» Problem requirements
Please retype the data in full and exactly; the pictures are not part of the copy.

» Data section
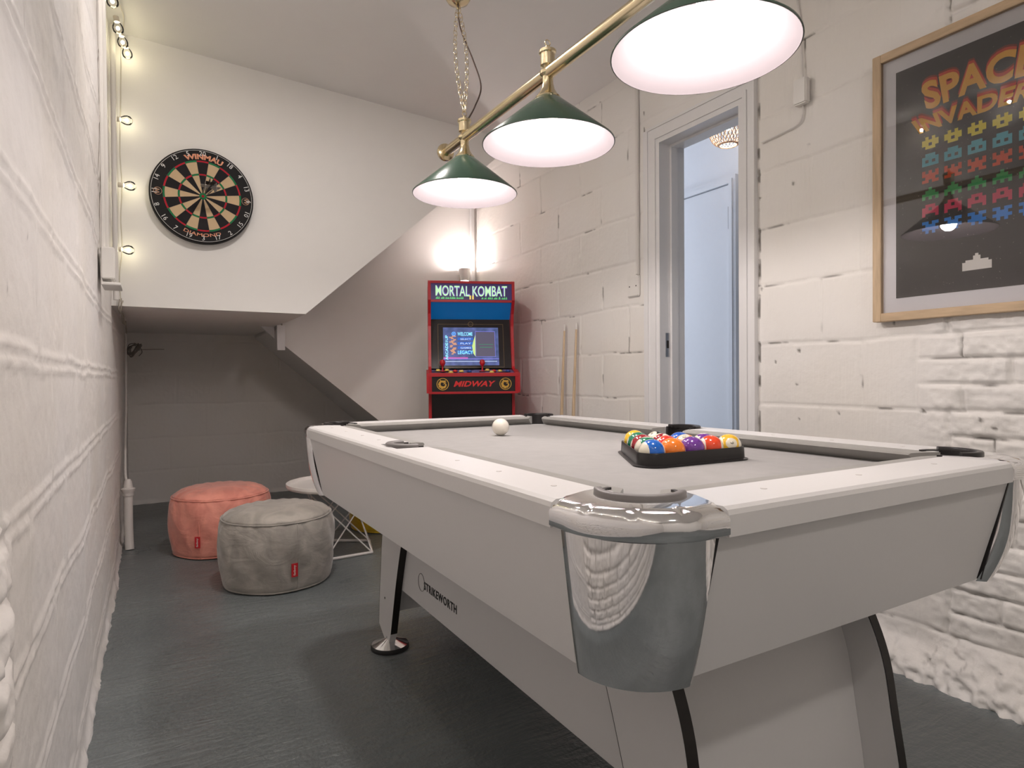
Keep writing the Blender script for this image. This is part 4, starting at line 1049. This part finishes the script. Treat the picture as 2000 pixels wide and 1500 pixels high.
# ------------------------------------------------------------------ wall uplight
wx = 1.918
UL = thing('wall_light', 'small white up-facing wall light above the arcade machine', 'light', (wx, yw(wx), 1.60))
bm = bmesh.new(); bmesh.ops.create_cone(bm, segments=32, radius1=.030, radius2=.044, depth=.085, cap_ends=False)
for v in bm.verts: v.co.y = v.co.y - .050
bmesh.ops.solidify(bm, geom=bm.faces[:], thickness=.002)
bmesh.ops.translate(bm, verts=bm.verts, vec=(0, 0, .025)); fin('shade', bm, m_plastic, UL, smooth=True, angle=40)
boxo('bracket', -.028, .028, -.014, -.001, -.04, .03, m_plastic, UL, bev=.003)
point('wall_light_glow', (wx, yw(wx) - .050, 1.66), .02, 7., (1., .89, .86))

# ------------------------------------------------------------------ cues leaning on the right wall
m_ash = mat('pale_ash', (.62, .47, .31), .35, stretch=(60, 60, 2), var=(3, .18)); m_tip = mat('cue_tip', (.75, .72, .68), .5); m_butt = mat('cue_butt', (.05, .03, .02), .3)
for yy, lb in ((2.868, 'pale wooden pool cue leaning on the right wall, nearer the arcade machine'), (2.756, 'pale wooden pool cue leaning on the right wall, nearer the doorway')):
    topz = 1.195; q = thing('pool_cue', lb, 'pool cue', (XR - .075, yy, 0), 0, 'pool cues by the doorway')
    a = Vector((0, 0, .0)); b = Vector((.058, 0, topz)); 
    bm = bmesh.new(); tube(bm, [a.lerp(b, .42), a.lerp(b, .97)], [.0105, .0056], 14); fin('shaft', bm, m_ash, q, smooth=True)
    bm = bmesh.new(); tube(bm, [a + Vector((0, 0, .003)), a.lerp(b, .01), a.lerp(b, .42)], [.012, .0145, .0105], 14); fin('butt', bm, m_butt, q, smooth=True)
    bm = bmesh.new(); tube(bm, [a.lerp(b, .97), a.lerp(b, .995), b], [.0057, .0056, .003], 12); fin('ferrule', bm, m_tip, q, smooth=True)

# ------------------------------------------------------------------ electrics on the right wall
sw = tag(boxo('blank_plate', XR - .012, XR + .001, 2.262, 2.345, 1.285, 1.385, m_plastic, bev=.004), 'square white blanking plate on the block wall left of the doorway', 'electrical plate')
for yy in (2.28, 2.327):
    bm = bmesh.new(); lathe(bm, [(0, 0), (.0035, 0), (.0035, .001), (0, .001)], 10); bmesh.ops.rotate(bm, verts=bm.verts, matrix=Matrix.Rotation(-PI / 2, 3, 'Y')); bmesh.ops.translate(bm, verts=bm.verts, vec=(XR - .0118, yy, 1.335)); fin('screw', bm, m_dark, sw)
tag(boxo('conduit', XR - .016, XR - .001, 2.262, 2.280, 1.386, ZC - .001, m_pipe, bev=.003), 'thin painted cable conduit running up beside the doorway from the plate', 'conduit')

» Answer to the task
Keep writing the Blender script for this image. This is part 4, starting at line 1049. This part finishes the script. Treat the picture as 2000 pixels wide and 1500 pixels high.
# ------------------------------------------------------------------ wall uplight
wx = 1.918
UL = thing('wall_light', 'small white up-facing wall light above the arcade machine', 'light', (wx, yw(wx), 1.60))
bm = bmesh.new(); bmesh.ops.create_cone(bm, segments=32, radius1=.030, radius2=.044, depth=.085, cap_ends=False)
for v in bm.verts: v.co.y = v.co.y - .050
bmesh.ops.solidify(bm, geom=bm.faces[:], thickness=.002)
bmesh.ops.translate(bm, verts=bm.verts, vec=(0, 0, .025)); fin('shade', bm, m_plastic, UL, smooth=True, angle=40)
boxo('bracket', -.028, .028, -.014, -.001, -.04, .03, m_plastic, UL, bev=.003)
point('wall_light_glow', (wx, yw(wx) - .050, 1.66), .02, 7., (1., .89, .86))

# ------------------------------------------------------------------ cues leaning on the right wall
m_ash = mat('pale_ash', (.62, .47, .31), .35, stretch=(60, 60, 2), var=(3, .18)); m_tip = mat('cue_tip', (.75, .72, .68), .5); m_butt = mat('cue_butt', (.05, .03, .02), .3)
for yy, lb in ((2.868, 'pale wooden pool cue leaning on the right wall, nearer the arcade machine'), (2.756, 'pale wooden pool cue leaning on the right wall, nearer the doorway')):
    topz = 1.195; q = thing('pool_cue', lb, 'pool cue', (XR - .075, yy, 0), 0, 'pool cues by the doorway')
    a = Vector((0, 0, .0)); b = Vector((.058, 0, topz)); 
    bm = bmesh.new(); tube(bm, [a.lerp(b, .42), a.lerp(b, .97)], [.0105, .0056], 14); fin('shaft', bm, m_ash, q, smooth=True)
    bm = bmesh.new(); tube(bm, [a + Vector((0, 0, .003)), a.lerp(b, .01), a.lerp(b, .42)], [.012, .0145, .0105], 14); fin('butt', bm, m_butt, q, smooth=True)
    bm = bmesh.new(); tube(bm, [a.lerp(b, .97), a.lerp(b, .995), b], [.0057, .0056, .003], 12); fin('ferrule', bm, m_tip, q, smooth=True)

# ------------------------------------------------------------------ electrics on the right wall
sw = tag(boxo('blank_plate', XR - .012, XR + .001, 2.262, 2.345, 1.285, 1.385, m_plastic, bev=.004), 'square white blanking plate on the block wall left of the doorway', 'electrical plate')
for yy in (2.28, 2.327):
    bm = bmesh.new(); lathe(bm, [(0, 0), (.0035, 0), (.0035, .001), (0, .001)], 10); bmesh.ops.rotate(bm, verts=bm.verts, matrix=Matrix.Rotation(-PI / 2, 3, 'Y')); bmesh.ops.translate(bm, verts=bm.verts, vec=(XR - .0118, yy, 1.335)); fin('screw', bm, m_dark, sw)
tag(boxo('conduit', XR - .016, XR - .001, 2.262, 2.280, 1.386, ZC - .001, m_pipe, bev=.003), 'thin painted cable conduit running up beside the doorway from the plate', 'conduit')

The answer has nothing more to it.